Il y a différentes manières de voyager. Prendre le train, monter dans un wagon en est une. Sauf incident, le train entraîne tous les wagons au lieu prévu, à l’heure dite. Pour en profiter, il suffit à celui qui désire se rendre d’un endroit à un autre d’avoir la bonne carte, les bons horaires — et de quoi acheter son billet. Si aucune correspondance ne permet de rejoindre un lieu trop éloigné des réseaux existants, tracer de nouvelles voies, et établir de nouveaux horaires ! Puis connecter toutes les stations les unes avec les autres, et saisir d’un seul regard l’ensemble de leurs articulations ! De ramifications en ramifications, finir par quadriller l’univers, et rationaliser ainsi tous les voyages ! Interminable tentative…

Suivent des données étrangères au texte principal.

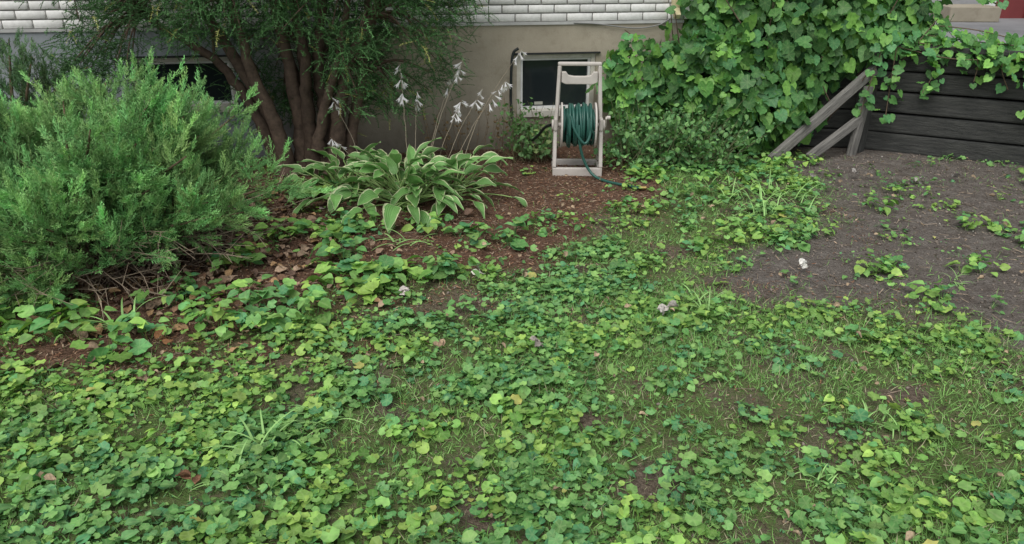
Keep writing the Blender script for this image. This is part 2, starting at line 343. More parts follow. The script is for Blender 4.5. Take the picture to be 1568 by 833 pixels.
# ------------------------------------------------------------ juniper
def spray_template(nside,L,wid,curve_,ang,sub=True,seed=1,nsub=2):
    r=np.random.default_rng(seed); V=[];F=[];U=[]
    def shoot(p,d,l,w,nq=2):
        d=d/np.linalg.norm(d)
        for q in range(nq):
            s=np.cross(d,r.normal(size=3)); s/=np.linalg.norm(s); b=len(V)
            V.extend([p,p+d*l*.35+s*w,p+d*l,p+d*l*.35-s*w]); F.extend([(b,b+1,b+2),(b,b+2,b+3)]); U.extend([(1,.2,0),(1,.6,0),(1,1,0),(1,.6,0)])
    P=np.array([0,0,0.]);st=1/nside; d=np.array([0,1,0.])
    for i in range(nside):
        s=i/nside; d=np.array([r.normal()*.12,1,curve_*s]); d/=np.linalg.norm(d); P=P+d*st
        shoot(P-d*st,d,st*1.6,wid*1.1,1 if sub else 2)
        for sg in (-1,1):
            a=r.uniform(0,2*math.pi) if sub else (0 if sg>0 else math.pi)
            side=np.array([math.cos(a),0,math.sin(a)*.7+.2]); dd=d*math.cos(ang)+side*math.sin(ang)
            l=L*(1-.6*s)*r.uniform(.7,1.2); shoot(P,dd,l,wid,1)
            if sub:
                for fr in (.35,.65):
                    q=P+dd*l*fr; shoot(q,dd+d*.5+r.normal(size=3)*.5,l*.62,wid*.85,1)
    return np.array(V),np.array(F),np.array(U,float)
JT=[spray_template(8,.42,.021,.25,.66,True,s) for s in (1,2,3)]
def juniper(name,B,rx,ry,rz,nl,ns,minel,bright,seedcol):
    e=empty(name); F=MB(); W=MB()
    for l in range(nl):
        az=l*2.39996+R_(-.3,.3); ca,sa=math.cos(az),math.sin(az)
        lo=minel(ca,sa); el=math.asin(R_(math.sin(lo),.97)); q=R_(.62,1.14)
        E=np.array(B)+np.array([rx*math.cos(el)*ca,ry*math.cos(el)*sa,rz*math.sin(el)])*q
        if abs(E[0])>.74*E[1]+.9: continue
        mid=np.array(B)+(E-B)*.55+np.array([0,0,-.04+.10*math.sin(el)])
        path=catmull([B+rng.normal(size=3)*.04,mid,E],8)
        W.tube(path,np.linspace(.02,.004,len(path)),5,np.array([.22,.16,.11])*R_(.6,1.1))
        out=nrm((E-np.array(B))[None])[0]
        npl=8; fresh=R_(.8,1.25); hue=R_(.85,1.15)
        for pl in range(npl):
            s0=R_(.5,.92) if pl else .93; b0=path[int(s0*(len(path)-1))]
            pd=nrm((out*.9+np.array([0,0,.22])+rng.normal(size=3)*.55)[None])[0]; plen=R_(.14,.34)
            n=ns//npl; s=R_(0,1,n); P=b0+pd*(plen*s)[:,None]+rng.normal(size=(n,3))*(.036*(1.1-s))[:,None]
            P[:,2]=np.maximum(P[:,2],.04)
            d=pd*1.0+rng.normal(size=(n,3))*(.5*(1.2-s))[:,None]+np.array([0,0,.10])
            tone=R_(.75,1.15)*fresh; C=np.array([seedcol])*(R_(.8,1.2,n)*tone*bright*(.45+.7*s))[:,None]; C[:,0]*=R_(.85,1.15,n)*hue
            t=rng.integers(0,3,n); S=R_(.065,.115,n)*(1.1-.35*s)
            for k in range(3):
                m_=t==k
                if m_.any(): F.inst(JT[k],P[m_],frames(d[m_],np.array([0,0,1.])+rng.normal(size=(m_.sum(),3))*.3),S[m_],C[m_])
    for l in range(340):
        az=R_(0,6.28); el=R_(-.02,.5); L=R_(.3,.98); d=np.array([rx*math.cos(az)*math.cos(el),ry*math.sin(az)*math.cos(el),rz*math.sin(el)*.8])*L
        p0=np.array(B)+d*R_(.1,.5); p1=np.array(B)+d+np.array([0,0,.03]); pm=(p0+p1)/2+rng.normal(size=3)*.05; p1[2]=max(p1[2],.02)
        c=np.array([.36,.29,.22])*R_(.4,1.1); W.tube(catmull([p0,pm,p1],3),np.linspace(.006,.0015,7),3,c)
        for k in range(6):
            q=pm+(p1-pm)*R_(0,1); W.tube(np.array([q,q+(p1-pm)*.25+rng.normal(size=3)*.06]),[.0022,.001],3,c)
    W.build('branches',M_bark,e); F.build('foliage',M_needle,e)
    return e
def me1(ca,sa):
    return .38 if ca>.3 else (.30 if sa>.3 else .0)
juniper('juniper_bush',np.array([-2.36,3.80,.05]),1.24,1.02,.82,145,120,me1,1.0,(.29,.55,.19))
juniper('juniper_bush',np.array([-3.35,4.85,.1]),.72,.5,1.05,34,72,lambda a,b:.2,.60,(.22,.42,.17))

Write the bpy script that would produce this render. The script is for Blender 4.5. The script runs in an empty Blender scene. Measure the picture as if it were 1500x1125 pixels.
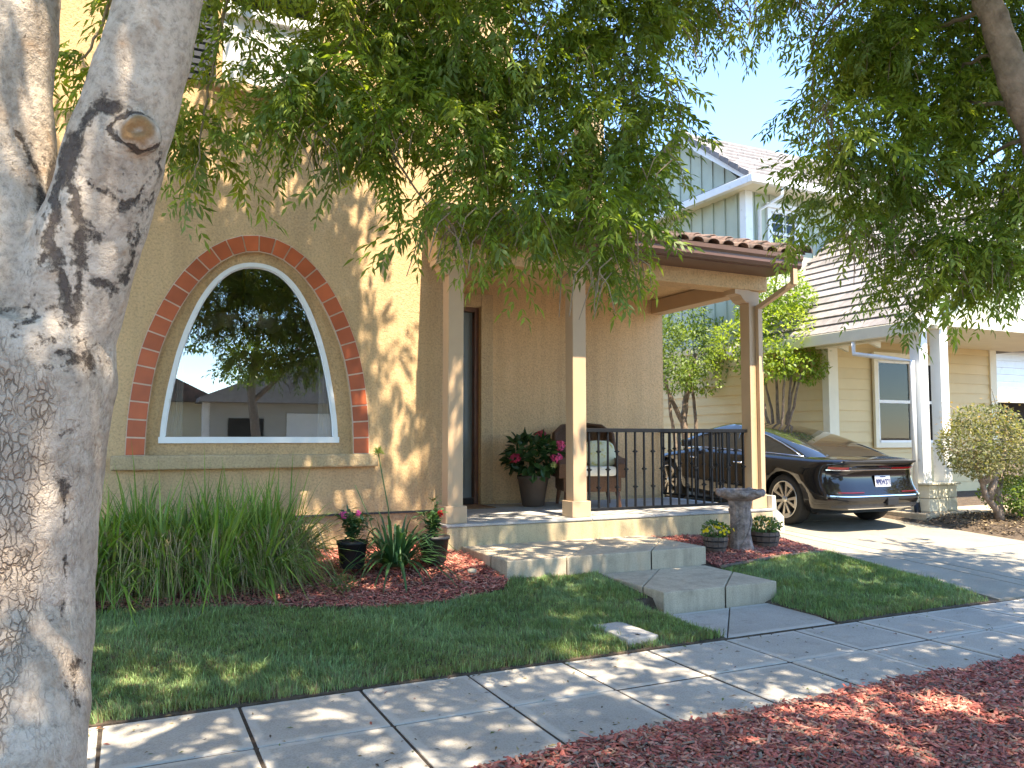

Mais le voyageur n’est pas Alexandre, envahissant, civilisant les mondes barbares. Il serait Abraham plutôt, qui aurait compris que, depuis toujours, il chemine sur la Terre Promise. C’est pourquoi il ressemble un peu à l’un de ces vagabonds du Nouveau Monde : s’il ne dédaigne pas le chemin de fer à l’occasion, il préfère le train de marchandises, dont le rythme plus lent lui permet de sauter d’un wagon à l’autre, au hasard des croisements, au gré de sa fantaisie. Il n’a que faire de cartes et d’horaires, et n’a pas besoin de billet. Il se contente des voies existantes : elles lui suffisent amplement pour aller — pour être — n’importe où. Car la Terre Promise est là, dans la fumée et dans le bruit, entre les ridelles, au milieu du fret et du bétail, parmi d’inattendus, de passionnants compagnons de rencontre. Mais avant même que le voyageur ne s’arrête, dès qu’un désir de s’établir prend forme en lui, la Terre Promise recule brusquement, hors d’atteinte…

C’est parce qu’il en est conscient que le voyageur ne cherche à rien retenir, ne serait-ce qu’un nom, ne serait-ce qu’une idée. Ne serait-ce qu’un visage. Cela ne pourrait que l’attacher à ce qui reste toujours fixé en arrière sur la voie. Cela stopperait aussitôt son cheminement, l’arrachant du wagon qu’il avait momentanément emprunté. Il en est, certes, qui parviennent malgré tout à y rester accrochés. Mais ils arrêtent alors le train, et tous ceux qui se trouvent, avec eux, à l’intérieur.